Start
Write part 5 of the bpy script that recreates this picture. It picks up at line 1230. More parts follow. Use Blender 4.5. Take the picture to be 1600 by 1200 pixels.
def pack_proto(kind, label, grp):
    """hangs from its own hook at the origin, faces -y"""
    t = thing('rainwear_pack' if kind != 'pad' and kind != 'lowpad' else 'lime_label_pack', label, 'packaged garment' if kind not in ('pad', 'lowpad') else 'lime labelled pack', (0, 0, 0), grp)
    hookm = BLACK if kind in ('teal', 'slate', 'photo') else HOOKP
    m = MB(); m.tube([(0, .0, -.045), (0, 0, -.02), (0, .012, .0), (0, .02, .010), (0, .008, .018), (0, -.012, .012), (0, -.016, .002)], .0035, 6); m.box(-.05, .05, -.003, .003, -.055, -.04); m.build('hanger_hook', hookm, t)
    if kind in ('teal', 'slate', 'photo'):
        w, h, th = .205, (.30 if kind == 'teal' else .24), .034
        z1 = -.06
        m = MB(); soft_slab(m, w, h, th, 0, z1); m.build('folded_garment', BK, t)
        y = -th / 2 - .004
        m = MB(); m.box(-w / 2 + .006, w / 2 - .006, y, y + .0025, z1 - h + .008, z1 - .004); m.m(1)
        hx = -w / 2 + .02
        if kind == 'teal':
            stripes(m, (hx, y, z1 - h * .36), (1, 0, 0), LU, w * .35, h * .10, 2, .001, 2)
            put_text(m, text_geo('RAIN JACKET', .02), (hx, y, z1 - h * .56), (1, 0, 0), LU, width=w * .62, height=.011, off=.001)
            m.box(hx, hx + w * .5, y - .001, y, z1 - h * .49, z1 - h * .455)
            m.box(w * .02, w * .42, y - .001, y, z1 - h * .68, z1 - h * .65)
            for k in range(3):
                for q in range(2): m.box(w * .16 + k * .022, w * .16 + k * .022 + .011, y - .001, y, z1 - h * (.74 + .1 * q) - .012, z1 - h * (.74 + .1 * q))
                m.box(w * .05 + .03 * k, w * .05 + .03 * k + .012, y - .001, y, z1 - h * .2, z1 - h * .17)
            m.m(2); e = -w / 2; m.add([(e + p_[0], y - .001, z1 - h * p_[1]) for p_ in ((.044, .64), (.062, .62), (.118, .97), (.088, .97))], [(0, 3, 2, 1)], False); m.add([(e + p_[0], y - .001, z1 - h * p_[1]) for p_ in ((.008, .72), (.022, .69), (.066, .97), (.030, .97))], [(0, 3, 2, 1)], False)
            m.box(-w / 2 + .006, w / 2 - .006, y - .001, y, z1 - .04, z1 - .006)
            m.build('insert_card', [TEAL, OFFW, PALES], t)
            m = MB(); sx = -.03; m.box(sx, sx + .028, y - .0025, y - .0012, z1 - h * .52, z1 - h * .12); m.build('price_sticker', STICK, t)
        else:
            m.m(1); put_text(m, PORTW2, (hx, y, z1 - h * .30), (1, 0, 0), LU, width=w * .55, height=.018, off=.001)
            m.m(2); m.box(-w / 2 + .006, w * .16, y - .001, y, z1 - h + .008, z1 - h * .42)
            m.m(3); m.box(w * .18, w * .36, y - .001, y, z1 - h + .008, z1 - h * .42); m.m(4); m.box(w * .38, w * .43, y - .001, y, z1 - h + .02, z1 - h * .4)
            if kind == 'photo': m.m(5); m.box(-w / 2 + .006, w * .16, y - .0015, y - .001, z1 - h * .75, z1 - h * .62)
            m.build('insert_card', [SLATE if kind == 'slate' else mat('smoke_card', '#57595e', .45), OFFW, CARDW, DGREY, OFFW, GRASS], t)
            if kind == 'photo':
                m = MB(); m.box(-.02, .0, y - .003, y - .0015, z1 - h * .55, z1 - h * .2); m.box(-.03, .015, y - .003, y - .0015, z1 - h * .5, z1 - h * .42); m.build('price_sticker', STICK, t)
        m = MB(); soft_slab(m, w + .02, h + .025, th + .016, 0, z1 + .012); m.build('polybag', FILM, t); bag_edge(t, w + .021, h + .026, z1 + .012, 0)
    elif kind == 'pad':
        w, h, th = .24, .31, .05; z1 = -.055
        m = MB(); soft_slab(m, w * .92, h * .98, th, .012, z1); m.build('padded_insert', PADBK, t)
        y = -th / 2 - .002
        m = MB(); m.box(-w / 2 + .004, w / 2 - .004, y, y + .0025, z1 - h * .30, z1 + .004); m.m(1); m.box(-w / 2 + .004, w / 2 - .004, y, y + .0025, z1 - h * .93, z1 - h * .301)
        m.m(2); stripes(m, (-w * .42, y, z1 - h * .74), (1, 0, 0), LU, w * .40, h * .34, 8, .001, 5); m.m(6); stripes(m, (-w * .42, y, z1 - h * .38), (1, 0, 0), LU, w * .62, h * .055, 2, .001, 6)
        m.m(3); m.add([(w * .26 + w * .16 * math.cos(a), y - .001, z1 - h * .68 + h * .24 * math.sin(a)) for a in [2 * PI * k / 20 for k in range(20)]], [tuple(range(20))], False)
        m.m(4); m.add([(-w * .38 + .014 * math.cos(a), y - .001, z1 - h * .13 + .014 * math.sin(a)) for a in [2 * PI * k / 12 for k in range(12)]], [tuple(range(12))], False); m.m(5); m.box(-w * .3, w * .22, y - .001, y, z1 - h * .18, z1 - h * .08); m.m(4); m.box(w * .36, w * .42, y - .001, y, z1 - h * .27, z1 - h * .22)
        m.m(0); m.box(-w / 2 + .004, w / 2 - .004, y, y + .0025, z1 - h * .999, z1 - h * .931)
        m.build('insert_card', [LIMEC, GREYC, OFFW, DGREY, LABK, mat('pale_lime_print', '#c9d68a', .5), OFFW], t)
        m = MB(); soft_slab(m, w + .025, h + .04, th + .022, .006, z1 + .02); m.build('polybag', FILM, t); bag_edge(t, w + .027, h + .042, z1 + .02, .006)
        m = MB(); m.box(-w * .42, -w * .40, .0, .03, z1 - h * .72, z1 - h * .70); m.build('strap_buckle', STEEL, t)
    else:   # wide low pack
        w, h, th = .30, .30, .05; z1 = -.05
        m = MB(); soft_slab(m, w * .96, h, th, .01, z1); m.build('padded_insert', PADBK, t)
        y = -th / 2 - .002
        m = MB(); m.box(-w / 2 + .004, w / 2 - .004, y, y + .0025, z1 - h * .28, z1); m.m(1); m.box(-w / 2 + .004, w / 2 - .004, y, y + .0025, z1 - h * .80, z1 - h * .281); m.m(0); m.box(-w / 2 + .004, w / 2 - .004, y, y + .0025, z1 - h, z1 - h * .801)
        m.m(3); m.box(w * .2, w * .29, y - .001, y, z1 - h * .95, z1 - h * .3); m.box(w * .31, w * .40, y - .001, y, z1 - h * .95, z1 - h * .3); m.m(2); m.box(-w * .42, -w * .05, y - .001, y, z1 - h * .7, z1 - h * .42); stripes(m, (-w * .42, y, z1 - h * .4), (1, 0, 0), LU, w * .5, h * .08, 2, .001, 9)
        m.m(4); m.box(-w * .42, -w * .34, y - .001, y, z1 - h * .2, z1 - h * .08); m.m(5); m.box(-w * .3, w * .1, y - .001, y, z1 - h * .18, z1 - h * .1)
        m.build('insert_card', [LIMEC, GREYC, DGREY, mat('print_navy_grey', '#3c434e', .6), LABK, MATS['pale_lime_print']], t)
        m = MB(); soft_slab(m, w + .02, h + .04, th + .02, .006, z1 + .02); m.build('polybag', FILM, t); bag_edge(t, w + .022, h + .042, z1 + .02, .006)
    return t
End
TASK DIRECTIONS>
Give the listing again, word for word.

REPLY TO THE TASK>
Write part 5 of the bpy script that recreates this picture. It picks up at line 1230. More parts follow. Use Blender 4.5. Take the picture to be 1600 by 1200 pixels.
def pack_proto(kind, label, grp):
    """hangs from its own hook at the origin, faces -y"""
    t = thing('rainwear_pack' if kind != 'pad' and kind != 'lowpad' else 'lime_label_pack', label, 'packaged garment' if kind not in ('pad', 'lowpad') else 'lime labelled pack', (0, 0, 0), grp)
    hookm = BLACK if kind in ('teal', 'slate', 'photo') else HOOKP
    m = MB(); m.tube([(0, .0, -.045), (0, 0, -.02), (0, .012, .0), (0, .02, .010), (0, .008, .018), (0, -.012, .012), (0, -.016, .002)], .0035, 6); m.box(-.05, .05, -.003, .003, -.055, -.04); m.build('hanger_hook', hookm, t)
    if kind in ('teal', 'slate', 'photo'):
        w, h, th = .205, (.30 if kind == 'teal' else .24), .034
        z1 = -.06
        m = MB(); soft_slab(m, w, h, th, 0, z1); m.build('folded_garment', BK, t)
        y = -th / 2 - .004
        m = MB(); m.box(-w / 2 + .006, w / 2 - .006, y, y + .0025, z1 - h + .008, z1 - .004); m.m(1)
        hx = -w / 2 + .02
        if kind == 'teal':
            stripes(m, (hx, y, z1 - h * .36), (1, 0, 0), LU, w * .35, h * .10, 2, .001, 2)
            put_text(m, text_geo('RAIN JACKET', .02), (hx, y, z1 - h * .56), (1, 0, 0), LU, width=w * .62, height=.011, off=.001)
            m.box(hx, hx + w * .5, y - .001, y, z1 - h * .49, z1 - h * .455)
            m.box(w * .02, w * .42, y - .001, y, z1 - h * .68, z1 - h * .65)
            for k in range(3):
                for q in range(2): m.box(w * .16 + k * .022, w * .16 + k * .022 + .011, y - .001, y, z1 - h * (.74 + .1 * q) - .012, z1 - h * (.74 + .1 * q))
                m.box(w * .05 + .03 * k, w * .05 + .03 * k + .012, y - .001, y, z1 - h * .2, z1 - h * .17)
            m.m(2); e = -w / 2; m.add([(e + p_[0], y - .001, z1 - h * p_[1]) for p_ in ((.044, .64), (.062, .62), (.118, .97), (.088, .97))], [(0, 3, 2, 1)], False); m.add([(e + p_[0], y - .001, z1 - h * p_[1]) for p_ in ((.008, .72), (.022, .69), (.066, .97), (.030, .97))], [(0, 3, 2, 1)], False)
            m.box(-w / 2 + .006, w / 2 - .006, y - .001, y, z1 - .04, z1 - .006)
            m.build('insert_card', [TEAL, OFFW, PALES], t)
            m = MB(); sx = -.03; m.box(sx, sx + .028, y - .0025, y - .0012, z1 - h * .52, z1 - h * .12); m.build('price_sticker', STICK, t)
        else:
            m.m(1); put_text(m, PORTW2, (hx, y, z1 - h * .30), (1, 0, 0), LU, width=w * .55, height=.018, off=.001)
            m.m(2); m.box(-w / 2 + .006, w * .16, y - .001, y, z1 - h + .008, z1 - h * .42)
            m.m(3); m.box(w * .18, w * .36, y - .001, y, z1 - h + .008, z1 - h * .42); m.m(4); m.box(w * .38, w * .43, y - .001, y, z1 - h + .02, z1 - h * .4)
            if kind == 'photo': m.m(5); m.box(-w / 2 + .006, w * .16, y - .0015, y - .001, z1 - h * .75, z1 - h * .62)
            m.build('insert_card', [SLATE if kind == 'slate' else mat('smoke_card', '#57595e', .45), OFFW, CARDW, DGREY, OFFW, GRASS], t)
            if kind == 'photo':
                m = MB(); m.box(-.02, .0, y - .003, y - .0015, z1 - h * .55, z1 - h * .2); m.box(-.03, .015, y - .003, y - .0015, z1 - h * .5, z1 - h * .42); m.build('price_sticker', STICK, t)
        m = MB(); soft_slab(m, w + .02, h + .025, th + .016, 0, z1 + .012); m.build('polybag', FILM, t); bag_edge(t, w + .021, h + .026, z1 + .012, 0)
    elif kind == 'pad':
        w, h, th = .24, .31, .05; z1 = -.055
        m = MB(); soft_slab(m, w * .92, h * .98, th, .012, z1); m.build('padded_insert', PADBK, t)
        y = -th / 2 - .002
        m = MB(); m.box(-w / 2 + .004, w / 2 - .004, y, y + .0025, z1 - h * .30, z1 + .004); m.m(1); m.box(-w / 2 + .004, w / 2 - .004, y, y + .0025, z1 - h * .93, z1 - h * .301)
        m.m(2); stripes(m, (-w * .42, y, z1 - h * .74), (1, 0, 0), LU, w * .40, h * .34, 8, .001, 5); m.m(6); stripes(m, (-w * .42, y, z1 - h * .38), (1, 0, 0), LU, w * .62, h * .055, 2, .001, 6)
        m.m(3); m.add([(w * .26 + w * .16 * math.cos(a), y - .001, z1 - h * .68 + h * .24 * math.sin(a)) for a in [2 * PI * k / 20 for k in range(20)]], [tuple(range(20))], False)
        m.m(4); m.add([(-w * .38 + .014 * math.cos(a), y - .001, z1 - h * .13 + .014 * math.sin(a)) for a in [2 * PI * k / 12 for k in range(12)]], [tuple(range(12))], False); m.m(5); m.box(-w * .3, w * .22, y - .001, y, z1 - h * .18, z1 - h * .08); m.m(4); m.box(w * .36, w * .42, y - .001, y, z1 - h * .27, z1 - h * .22)
        m.m(0); m.box(-w / 2 + .004, w / 2 - .004, y, y + .0025, z1 - h * .999, z1 - h * .931)
        m.build('insert_card', [LIMEC, GREYC, OFFW, DGREY, LABK, mat('pale_lime_print', '#c9d68a', .5), OFFW], t)
        m = MB(); soft_slab(m, w + .025, h + .04, th + .022, .006, z1 + .02); m.build('polybag', FILM, t); bag_edge(t, w + .027, h + .042, z1 + .02, .006)
        m = MB(); m.box(-w * .42, -w * .40, .0, .03, z1 - h * .72, z1 - h * .70); m.build('strap_buckle', STEEL, t)
    else:   # wide low pack
        w, h, th = .30, .30, .05; z1 = -.05
        m = MB(); soft_slab(m, w * .96, h, th, .01, z1); m.build('padded_insert', PADBK, t)
        y = -th / 2 - .002
        m = MB(); m.box(-w / 2 + .004, w / 2 - .004, y, y + .0025, z1 - h * .28, z1); m.m(1); m.box(-w / 2 + .004, w / 2 - .004, y, y + .0025, z1 - h * .80, z1 - h * .281); m.m(0); m.box(-w / 2 + .004, w / 2 - .004, y, y + .0025, z1 - h, z1 - h * .801)
        m.m(3); m.box(w * .2, w * .29, y - .001, y, z1 - h * .95, z1 - h * .3); m.box(w * .31, w * .40, y - .001, y, z1 - h * .95, z1 - h * .3); m.m(2); m.box(-w * .42, -w * .05, y - .001, y, z1 - h * .7, z1 - h * .42); stripes(m, (-w * .42, y, z1 - h * .4), (1, 0, 0), LU, w * .5, h * .08, 2, .001, 9)
        m.m(4); m.box(-w * .42, -w * .34, y - .001, y, z1 - h * .2, z1 - h * .08); m.m(5); m.box(-w * .3, w * .1, y - .001, y, z1 - h * .18, z1 - h * .1)
        m.build('insert_card', [LIMEC, GREYC, DGREY, mat('print_navy_grey', '#3c434e', .6), LABK, MATS['pale_lime_print']], t)
        m = MB(); soft_slab(m, w + .02, h + .04, th + .02, .006, z1 + .02); m.build('polybag', FILM, t); bag_edge(t, w + .022, h + .042, z1 + .02, .006)
    return t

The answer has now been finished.